按日期在服务器 - 子文件夹上存储大量文件?

I want to separate images stored on server in multiple folders. I'm thinking to create this structure /images/year/month (images/2011/04). Files names are stored in the database and also create date. Is this a good idea for separate files?

Well, it depends, in part, in what you want to do with them, and what you consider to be a large number.

As with indexing columns in a database, this scheme may benefit some operations and be detrimental to others.

For example, in a simple scheme that didn't have th date available, being able to find an image based on part of its name could end up being a little more difficult since you would have no idea where it would be. I've used this scheme for things like log files but that works well since I already knew where it will be:

/logs/2011/01/2011_01_14.log

and didn't have to go searching for it.

Now you've solved that particular problem since your database entry holds the date as well so I can't see any immediate problems with your scheme. That's not to say there isn't any :-)

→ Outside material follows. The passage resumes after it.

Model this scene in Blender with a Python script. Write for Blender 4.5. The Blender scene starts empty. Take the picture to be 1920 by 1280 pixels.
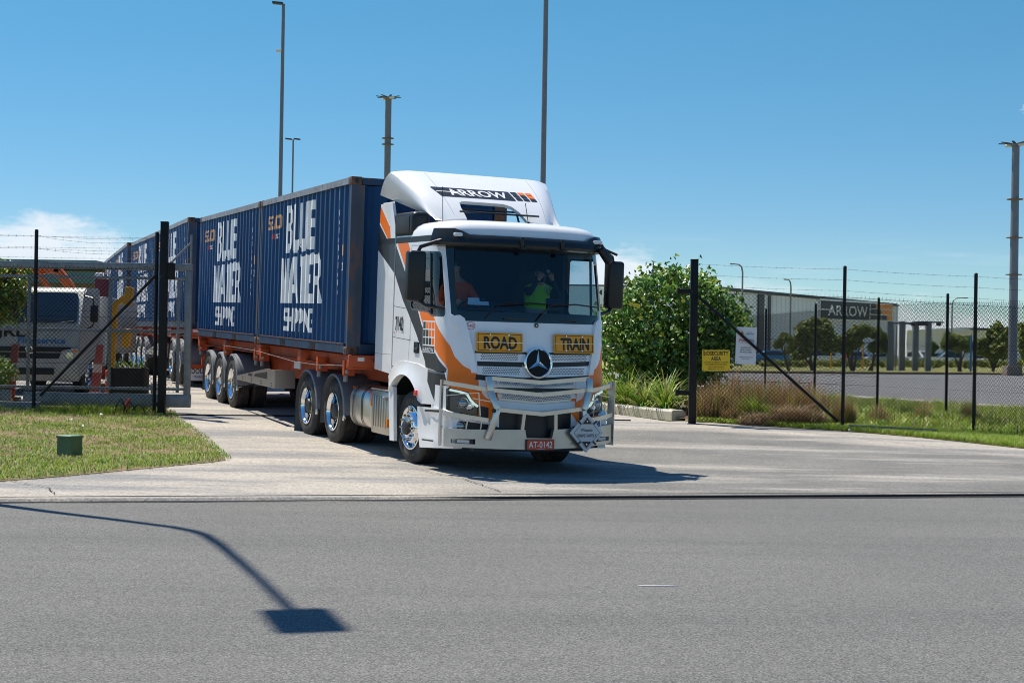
import bpy, bmesh, math, random
import numpy as np
from mathutils import Vector, Matrix
from math import radians as RAD, sin, cos, pi, tan, atan2, sqrt
random.seed(7); RNG = np.random.default_rng(11)
S = bpy.context.scene
COL = S.collection

# ------------------------------------------------------------------ camera, sky, sun, exposure
EYE = 1.75
cd = bpy.data.cameras.new('camera'); cam = bpy.data.objects.new('camera', cd); COL.objects.link(cam)
cd.sensor_width = 36; cd.lens = 54.0; cd.clip_start = .1; cd.clip_end = 6000
cam.matrix_world = Matrix.Translation((0, 0, EYE)) @ Matrix.Rotation(RAD(90) + 10/2880, 4, 'X') @ Matrix.Rotation(RAD(.95), 4, 'Z')
S.camera = cam

SUN_EL = RAD(63); TO_SUN = Vector((-.76*cos(SUN_EL), .65*cos(SUN_EL), sin(SUN_EL))).normalized()
sl = bpy.data.lights.new('sun', 'SUN'); sl.energy = 5.0; sl.angle = RAD(.5); sl.color = (1, .93, .81)
so = bpy.data.objects.new('sun', sl); COL.objects.link(so); so.rotation_euler = TO_SUN.to_track_quat('Z', 'Y').to_euler()
so.location = (-30, 30, 40)

W = bpy.data.worlds.new('World'); S.world = W; W.use_nodes = True
wt = W.node_tree; wt.nodes.clear()
def wn(t, **k):
    n = wt.nodes.new(t)
    for a, b in k.items(): setattr(n, a, b)
    return n
def wmath(op, a, b=None, c=None, clamp=False):
    n = wn('ShaderNodeMath', operation=op, use_clamp=clamp)
    for i, v in enumerate((a, b, c)):
        if v is None: continue
        if hasattr(v, 'links'): wt.links.new(v, n.inputs[i])
        else: n.inputs[i].default_value = v
    return n.outputs[0]
sky = wn('ShaderNodeTexSky', sky_type='NISHITA'); sky.sun_disc = False
sky.sun_elevation = SUN_EL; sky.sun_rotation = atan2(-.76, .65)
sky.altitude = 1500; sky.air_density = 1.0; sky.dust_density = 0.0; sky.ozone_density = 2.2
hsv = wn('ShaderNodeHueSaturation'); hsv.inputs['Saturation'].default_value = 1.25
wt.links.new(sky.outputs[0], hsv.inputs['Color'])
tc = wn('ShaderNodeTexCoord'); sx = wn('ShaderNodeSeparateXYZ'); wt.links.new(tc.outputs['Generated'], sx.inputs[0])
az = wmath('ARCTAN2', sx.outputs[0], sx.outputs[1]); el = wmath('ARCSINE', sx.outputs[2])
cv = wn('ShaderNodeCombineXYZ'); wt.links.new(wmath('MULTIPLY', az, 22), cv.inputs[0]); wt.links.new(wmath('MULTIPLY', el, 58), cv.inputs[1])
nz = wn('ShaderNodeTexNoise'); nz.inputs['Scale'].default_value = 1.0; nz.inputs['Detail'].default_value = 7; nz.inputs['Roughness'].default_value = .58
wt.links.new(cv.outputs[0], nz.inputs['Vector'])
rp = wn('ShaderNodeValToRGB'); els = rp.color_ramp.elements   # cloud-bank top elevation (deg/10) along the azimuth
pts = [(0, .39), (.16, .44), (.215, .455), (.27, .39), (.33, .28), (.5, .20), (.54, .37), (.60, .385), (.64, .27), (.75, .19), (.9, .15), (1, .2)]
els[0].position = 0; els[0].color = (.4, .4, .4, 1); els[1].position = 1; els[1].color = (.26, .26, .26, 1)
for p, v in pts[1:-1]:
    e = els.new(p); e.color = (v, v, v, 1)
wt.links.new(wmath('MULTIPLY_ADD', az, 1.0, .5, True), rp.inputs[0])
# clear, clean-air tint of the low sky
tr_ = wn('ShaderNodeValToRGB'); te = tr_.color_ramp.elements; te[0].position = 0; te[0].color = (.50, .60, .655, 1); te[1].position = 1; te[1].color = (1, 1.05, 1.05, 1)
for p_, c_ in ((.08, (.49, .60, .655)), (.22, (.55, .765, .69)), (.42, (.75, .9, .85)), (.6, (1, 1.05, 1.05))):
    e_ = te.new(p_); e_.color = (*c_, 1)
wt.links.new(wmath('MULTIPLY', el, 1.0, None, True), tr_.inputs[0])
tm = wn('ShaderNodeMixRGB', blend_type='MULTIPLY'); tm.inputs[0].default_value = 1; wt.links.new(hsv.outputs[0], tm.inputs[1]); wt.links.new(tr_.outputs[0], tm.inputs[2])
edge = wmath('MULTIPLY', wmath('SUBTRACT', wmath('MULTIPLY', rp.outputs[0], 10*pi/180), el), 40)
dens = wmath('ADD', wmath('MULTIPLY', wmath('SUBTRACT', nz.outputs[0], .5), 2.6), edge)
mask = wn('ShaderNodeMapRange', interpolation_type='SMOOTHSTEP'); wt.links.new(dens, mask.inputs[0])
mask.inputs[1].default_value = .0; mask.inputs[2].default_value = .75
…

My advice would be to do the simplest thing (flat directory format) initially and only worry about it when it becomes a problem. Since you have the dates, it would be a simple matter to move all images, based on that, to separate directories.

Of course, if you've already implemented separate directories, stick with that. Again, it should hopefully be relatively easy to adjust in future if the method is flawed.

One thing you may want to consider is storing the location (absolute, or relative to a known point) in the database as well, rather than just the date. Then you would use that (rather than an operation on the date) to locate the file.

This would allow you to totally change the method used for placing files without having to change any of the code that located them.

That sounds ok. I ran a photo startup for about 5 years and used a similar structure for storing the photos. It should scale moderately well (we had ≈1M photos). I would also look at storing a sha1 or md5 hash of the image so you can easily detect duplicates and make sure that you normalize the name of the file before persisting it to disk.